A lack of dedicated gallery spaces has always been the festival’s main challenge, which has, as in previous years, forced the organisers to be resourceful. This year, an empty, specially-converted retail unit showcasing work by seven photographers (Abbas, Carucci, Moore, Nick Ballon, Alexandra Davies, Bostjan Pucelj, and Channel Islands artist-in-residence Michelle Sank), is a real highlight.

Moore’s 1987-88 series, Pictures from the Real World, Abbas’s Faces of Christianity, and Ballon’s Ezekiel 36:36, a project that documents Bolivian airline, Lloyd Aéreo Boliviano (LAB), one of the world’s oldest, stand out especially in the thoughtfully curated group show. Carucci’s Mother, featuring intimate images of the Israeli-born photographer’s twins, is a personal favourite.

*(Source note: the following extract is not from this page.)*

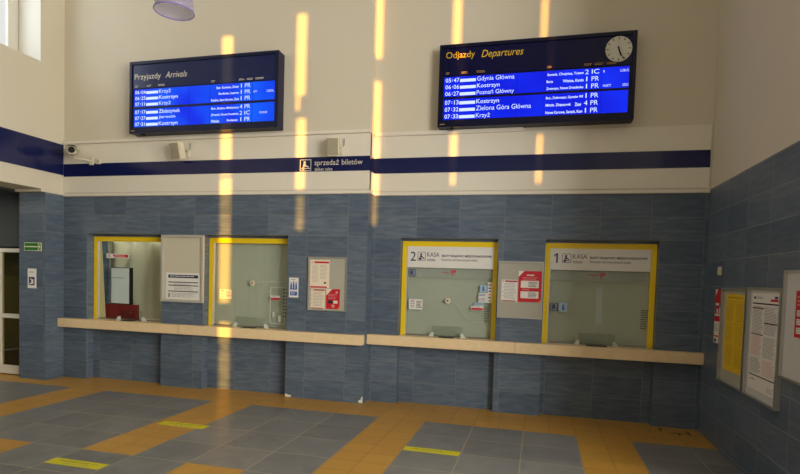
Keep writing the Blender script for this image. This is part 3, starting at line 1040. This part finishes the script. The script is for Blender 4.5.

Elsewhere, Domingo’s solo exhibition, (one of the few photographers to be given his or her own gallery space), is intelligent and intriguing. Featuring work from the Spanish photographer’s series Ser Sangre, a collaborative project made with members of his family, the exhibition is arranged in such a way as to invite reflection, rather than to definitively explain Domingo’s creative intent; (“to jointly create a visual totem that shows who we are, how we see ourselves and how we relate to each other,” he writes by way of a loose description of the project).

Other notable mentions should go to John Angerson’s documentary portrait of the Jesus Army, a Northamptonshire-based religious sect, and Sam Harris’s The Middle of Somewhere, a “celebration of childhood, growing up, family life and love”; I also liked Arno Brignon’s moving images of his wife and children, and Jason Wilde’s still life images of handwritten notes collected from a north London housing estate, which were highly entertaining.

I would liked to have seen images reproduced bigger as the outdoor panels did not always do the photographers’ work justice, but that aside, the quality of the selection, (the festival received some 300 submissions through its open call), was very high.

Most impressive is the festival’s extensive supporting programme of workshops and events, and its education programme, which is run in conjunction with Archisle: Jersey
Contemporary Photography Programme. Images by students from both Guernsey and Jersey were projected during the opening weekend last month [September], while the lively talks programme included appearances by London-based Broomberg and Chanarin, Moore, who was in conversation with Greg Hobson from the National Media Museum, and BJP’s Gemma Padley, who gave a talk with photographers Domingo, Andrei Nacu, and Alfonso Almendros.

Guernsey Photography Festival may not be able to outdo its major international counterparts just yet, but that doesn’t stop it from trying. All credit to Godet and his team for producing a small but imaginative festival of photography.